Transcribe, verbatim, every line from the start of the entries through the line that contains "SC.cycles.use_denoising = True"; include both boundary lines and omit all others.

(Scene script records)
___
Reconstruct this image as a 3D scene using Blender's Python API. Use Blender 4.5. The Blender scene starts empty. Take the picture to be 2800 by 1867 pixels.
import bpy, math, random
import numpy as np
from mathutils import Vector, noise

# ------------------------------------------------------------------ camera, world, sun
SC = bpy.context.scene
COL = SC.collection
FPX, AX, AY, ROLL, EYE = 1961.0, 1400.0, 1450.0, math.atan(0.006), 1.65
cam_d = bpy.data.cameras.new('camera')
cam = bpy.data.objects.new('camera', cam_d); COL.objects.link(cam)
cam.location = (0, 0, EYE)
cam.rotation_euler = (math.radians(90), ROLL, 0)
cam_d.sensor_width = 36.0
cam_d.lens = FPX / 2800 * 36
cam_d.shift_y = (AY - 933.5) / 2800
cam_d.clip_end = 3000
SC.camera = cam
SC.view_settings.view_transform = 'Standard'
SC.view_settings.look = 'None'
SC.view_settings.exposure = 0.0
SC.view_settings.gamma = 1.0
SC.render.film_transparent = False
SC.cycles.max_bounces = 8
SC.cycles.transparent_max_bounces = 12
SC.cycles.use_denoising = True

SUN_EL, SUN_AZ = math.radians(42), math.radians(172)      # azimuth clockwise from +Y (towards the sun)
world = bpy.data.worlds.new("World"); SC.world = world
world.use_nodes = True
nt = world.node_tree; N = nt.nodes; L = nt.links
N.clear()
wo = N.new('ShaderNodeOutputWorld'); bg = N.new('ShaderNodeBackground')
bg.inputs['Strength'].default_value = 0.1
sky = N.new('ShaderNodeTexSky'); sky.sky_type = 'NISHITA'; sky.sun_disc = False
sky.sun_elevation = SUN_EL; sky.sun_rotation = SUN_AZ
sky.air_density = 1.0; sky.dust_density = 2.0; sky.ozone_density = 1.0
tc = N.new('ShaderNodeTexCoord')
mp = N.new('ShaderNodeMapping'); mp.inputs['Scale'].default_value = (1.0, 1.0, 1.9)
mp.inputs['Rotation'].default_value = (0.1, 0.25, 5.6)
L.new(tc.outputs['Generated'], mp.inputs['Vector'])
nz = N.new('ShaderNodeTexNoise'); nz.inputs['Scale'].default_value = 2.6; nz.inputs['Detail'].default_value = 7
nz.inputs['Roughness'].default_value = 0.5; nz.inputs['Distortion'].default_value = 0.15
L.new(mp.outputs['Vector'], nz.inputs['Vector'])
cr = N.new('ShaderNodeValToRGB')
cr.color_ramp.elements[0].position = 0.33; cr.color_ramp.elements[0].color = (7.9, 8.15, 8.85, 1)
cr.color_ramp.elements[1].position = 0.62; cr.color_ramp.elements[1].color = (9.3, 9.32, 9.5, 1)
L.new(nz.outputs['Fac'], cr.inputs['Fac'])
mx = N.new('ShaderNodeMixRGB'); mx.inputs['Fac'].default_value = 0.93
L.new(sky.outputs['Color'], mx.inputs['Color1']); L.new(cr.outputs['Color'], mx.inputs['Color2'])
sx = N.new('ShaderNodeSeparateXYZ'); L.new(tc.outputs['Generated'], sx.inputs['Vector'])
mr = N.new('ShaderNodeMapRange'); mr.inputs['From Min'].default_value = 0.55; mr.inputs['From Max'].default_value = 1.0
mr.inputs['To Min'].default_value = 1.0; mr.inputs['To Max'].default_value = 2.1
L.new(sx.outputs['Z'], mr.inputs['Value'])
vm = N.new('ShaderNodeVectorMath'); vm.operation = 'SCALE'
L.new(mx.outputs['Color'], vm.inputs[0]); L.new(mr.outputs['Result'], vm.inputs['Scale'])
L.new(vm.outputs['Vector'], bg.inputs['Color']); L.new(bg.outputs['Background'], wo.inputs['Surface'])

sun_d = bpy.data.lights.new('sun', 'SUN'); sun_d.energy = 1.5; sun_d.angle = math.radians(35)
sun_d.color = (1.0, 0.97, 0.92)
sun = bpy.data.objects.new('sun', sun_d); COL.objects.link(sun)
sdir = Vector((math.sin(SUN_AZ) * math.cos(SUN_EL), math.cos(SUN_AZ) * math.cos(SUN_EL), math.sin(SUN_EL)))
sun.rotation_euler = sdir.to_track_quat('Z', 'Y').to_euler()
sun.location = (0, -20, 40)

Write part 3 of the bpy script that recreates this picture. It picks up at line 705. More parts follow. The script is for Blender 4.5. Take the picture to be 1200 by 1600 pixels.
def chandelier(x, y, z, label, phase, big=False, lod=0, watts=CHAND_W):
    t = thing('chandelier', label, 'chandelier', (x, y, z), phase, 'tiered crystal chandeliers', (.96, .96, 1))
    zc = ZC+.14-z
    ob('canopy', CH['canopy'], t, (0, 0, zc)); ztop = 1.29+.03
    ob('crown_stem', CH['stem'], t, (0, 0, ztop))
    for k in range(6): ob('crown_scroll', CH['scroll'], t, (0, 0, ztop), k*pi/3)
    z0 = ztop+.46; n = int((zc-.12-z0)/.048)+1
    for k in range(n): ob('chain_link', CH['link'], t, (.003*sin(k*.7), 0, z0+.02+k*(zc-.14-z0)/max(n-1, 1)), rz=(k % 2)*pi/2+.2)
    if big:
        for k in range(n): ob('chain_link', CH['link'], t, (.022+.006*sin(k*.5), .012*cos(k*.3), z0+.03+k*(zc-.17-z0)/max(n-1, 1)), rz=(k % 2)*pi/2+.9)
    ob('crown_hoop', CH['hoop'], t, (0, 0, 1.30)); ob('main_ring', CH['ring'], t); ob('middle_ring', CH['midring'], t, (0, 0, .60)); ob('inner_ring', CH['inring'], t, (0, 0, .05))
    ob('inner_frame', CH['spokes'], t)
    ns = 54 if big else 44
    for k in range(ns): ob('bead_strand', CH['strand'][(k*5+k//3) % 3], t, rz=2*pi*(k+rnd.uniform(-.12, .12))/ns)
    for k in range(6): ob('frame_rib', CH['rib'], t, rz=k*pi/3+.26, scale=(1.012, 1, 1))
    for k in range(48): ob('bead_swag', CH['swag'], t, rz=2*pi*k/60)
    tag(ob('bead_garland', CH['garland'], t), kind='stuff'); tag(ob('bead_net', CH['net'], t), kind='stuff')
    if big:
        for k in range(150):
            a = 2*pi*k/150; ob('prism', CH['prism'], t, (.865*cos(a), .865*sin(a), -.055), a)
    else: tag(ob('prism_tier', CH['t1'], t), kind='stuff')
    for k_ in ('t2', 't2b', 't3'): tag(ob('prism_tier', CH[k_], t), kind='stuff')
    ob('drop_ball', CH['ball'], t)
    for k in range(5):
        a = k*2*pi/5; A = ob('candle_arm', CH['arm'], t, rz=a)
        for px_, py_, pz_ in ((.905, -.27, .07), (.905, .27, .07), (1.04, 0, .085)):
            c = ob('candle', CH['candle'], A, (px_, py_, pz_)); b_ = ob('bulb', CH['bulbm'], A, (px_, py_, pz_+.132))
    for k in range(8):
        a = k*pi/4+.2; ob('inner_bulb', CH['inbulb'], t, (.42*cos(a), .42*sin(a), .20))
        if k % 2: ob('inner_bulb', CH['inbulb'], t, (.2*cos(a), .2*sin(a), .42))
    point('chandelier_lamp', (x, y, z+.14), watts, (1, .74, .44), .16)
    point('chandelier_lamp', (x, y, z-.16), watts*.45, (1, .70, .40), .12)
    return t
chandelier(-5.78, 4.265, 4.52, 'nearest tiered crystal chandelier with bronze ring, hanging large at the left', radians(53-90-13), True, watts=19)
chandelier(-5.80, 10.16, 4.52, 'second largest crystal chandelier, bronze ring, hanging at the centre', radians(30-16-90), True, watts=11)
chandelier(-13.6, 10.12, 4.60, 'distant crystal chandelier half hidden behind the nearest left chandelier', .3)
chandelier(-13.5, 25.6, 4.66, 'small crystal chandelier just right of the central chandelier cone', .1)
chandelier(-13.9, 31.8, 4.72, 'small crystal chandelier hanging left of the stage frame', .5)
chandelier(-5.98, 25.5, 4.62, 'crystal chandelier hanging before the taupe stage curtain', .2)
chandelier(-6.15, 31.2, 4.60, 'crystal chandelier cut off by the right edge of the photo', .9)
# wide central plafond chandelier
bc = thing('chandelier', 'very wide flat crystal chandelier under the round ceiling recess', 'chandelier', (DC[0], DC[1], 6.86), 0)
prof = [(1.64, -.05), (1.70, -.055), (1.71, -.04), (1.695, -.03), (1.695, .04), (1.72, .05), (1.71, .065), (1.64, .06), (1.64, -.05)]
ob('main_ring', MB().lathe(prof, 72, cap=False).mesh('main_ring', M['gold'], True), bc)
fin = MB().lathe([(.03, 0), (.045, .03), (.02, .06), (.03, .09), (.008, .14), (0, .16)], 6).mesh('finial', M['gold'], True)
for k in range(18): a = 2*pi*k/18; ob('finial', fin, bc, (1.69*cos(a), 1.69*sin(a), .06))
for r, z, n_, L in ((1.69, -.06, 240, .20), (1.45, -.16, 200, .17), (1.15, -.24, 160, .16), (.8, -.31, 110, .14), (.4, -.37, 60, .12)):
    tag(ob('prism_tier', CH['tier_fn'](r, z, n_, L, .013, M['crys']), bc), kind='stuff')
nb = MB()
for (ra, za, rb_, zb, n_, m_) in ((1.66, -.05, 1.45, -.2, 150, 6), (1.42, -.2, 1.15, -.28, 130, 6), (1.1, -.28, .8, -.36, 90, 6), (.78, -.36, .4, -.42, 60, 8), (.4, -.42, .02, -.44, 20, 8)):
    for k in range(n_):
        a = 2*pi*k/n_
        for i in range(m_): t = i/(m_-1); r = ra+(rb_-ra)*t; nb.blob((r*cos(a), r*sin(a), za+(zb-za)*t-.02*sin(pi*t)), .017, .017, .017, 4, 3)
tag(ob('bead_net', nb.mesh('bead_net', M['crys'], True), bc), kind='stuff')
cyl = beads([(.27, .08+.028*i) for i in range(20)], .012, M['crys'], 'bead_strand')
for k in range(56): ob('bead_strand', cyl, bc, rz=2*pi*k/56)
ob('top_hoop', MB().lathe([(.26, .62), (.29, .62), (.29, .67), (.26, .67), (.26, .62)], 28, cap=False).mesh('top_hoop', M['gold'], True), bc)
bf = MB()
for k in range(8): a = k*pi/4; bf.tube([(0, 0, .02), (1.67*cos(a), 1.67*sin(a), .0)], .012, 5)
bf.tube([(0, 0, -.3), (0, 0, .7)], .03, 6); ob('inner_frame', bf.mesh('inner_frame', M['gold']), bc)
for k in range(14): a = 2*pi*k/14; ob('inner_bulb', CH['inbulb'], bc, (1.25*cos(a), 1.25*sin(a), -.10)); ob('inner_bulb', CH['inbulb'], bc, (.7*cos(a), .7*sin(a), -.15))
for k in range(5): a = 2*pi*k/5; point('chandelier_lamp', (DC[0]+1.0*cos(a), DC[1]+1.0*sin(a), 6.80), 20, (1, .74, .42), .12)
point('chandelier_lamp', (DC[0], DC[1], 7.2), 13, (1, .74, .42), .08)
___
◆ Result of this task:
Reconstruct this image as a 3D scene using Blender's Python API. Use Blender 4.5. The Blender scene starts empty. Take the picture to be 2800 by 1867 pixels.
import bpy, math, random
import numpy as np
from mathutils import Vector, noise

# ------------------------------------------------------------------ camera, world, sun
SC = bpy.context.scene
COL = SC.collection
FPX, AX, AY, ROLL, EYE = 1961.0, 1400.0, 1450.0, math.atan(0.006), 1.65
cam_d = bpy.data.cameras.new('camera')
cam = bpy.data.objects.new('camera', cam_d); COL.objects.link(cam)
cam.location = (0, 0, EYE)
cam.rotation_euler = (math.radians(90), ROLL, 0)
cam_d.sensor_width = 36.0
cam_d.lens = FPX / 2800 * 36
cam_d.shift_y = (AY - 933.5) / 2800
cam_d.clip_end = 3000
SC.camera = cam
SC.view_settings.view_transform = 'Standard'
SC.view_settings.look = 'None'
SC.view_settings.exposure = 0.0
SC.view_settings.gamma = 1.0
SC.render.film_transparent = False
SC.cycles.max_bounces = 8
SC.cycles.transparent_max_bounces = 12
SC.cycles.use_denoising = True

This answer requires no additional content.